The box and the switches themselves are usually rugged, because of course you step on them with your feet.

The purpose of the thing is to control features of a guitar amplifier or other musical gear -- or to re-route a signal from one place to another. When you've got both hands busy playing, all that's left is the feet. You might want to switch your guitar between two amplifiers to play a solo, or to get a different sound for other reasons. Your amplifier might have a switchable gain boost or multiple channels, so you could do the same with only the one amp.

It's very common for guitar amplifiers to provide a mono 1/4" jack on the back of the chassis to switch the reverb, another for tremolo (if the amplifier even has that; it's getting all too rare...), another for distortion, etc. It's a very simple, elegant, and robust way of doing things. Mono 1/4" jacks are standard; everybody's got a dozen cables with one on each end, and everything uses them. They're a lot like standard input/standard output in most operating system environments: Keep it simple, keep it consistent.

So there are really two semi-distinct usages here: In one case, the musical signal itself is passing through the box and being redirected; in the other, the switch in the box is just opening or closing a circuit that turns something on and off. You use the same cables for either; see "simple and consistent" above.

Some foot switches just open and close a single circuit; I've also got one that switches a single input channel back and forth between two outputs. My amplifier has two channels, so I can set one channel louder than the other and switch to that one when I need more volume.

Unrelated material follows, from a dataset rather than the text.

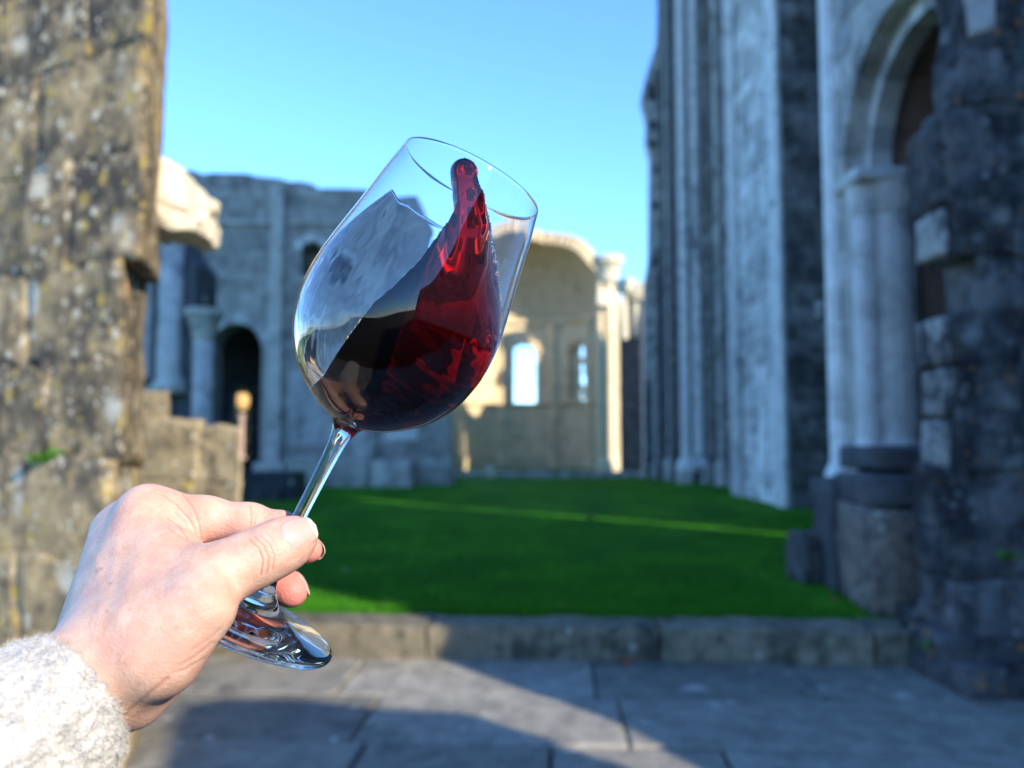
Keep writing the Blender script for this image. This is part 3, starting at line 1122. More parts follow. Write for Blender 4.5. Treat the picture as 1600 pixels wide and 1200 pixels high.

Most primitively, a foot switch is just an ordinary switch with 1/4" mono input and output jacks and some wires soldered from one thing to another. This isn't ideal, because you get an audible click when you work the switch. The manufacturer can throw in some electronic fiddle-faddle to reduce that.

Nowadays, in these decadent modern times, some foot switches are much fancier: They've got MIDI switches and all manner of newfangled nonsense. Sometimes they're even made of plastic. There's no accounting for taste, I suppose.

The way these things are stored is in the bottom of a milk crate underneath a pile of coiled and tied 1/4" cables of varying lengths (some with an impedance pad on one end), assorted stomp boxes (most of which still work), loose cable ties, a couple of cheap microphones, and whatever other random detritus crept in there to die since you last played.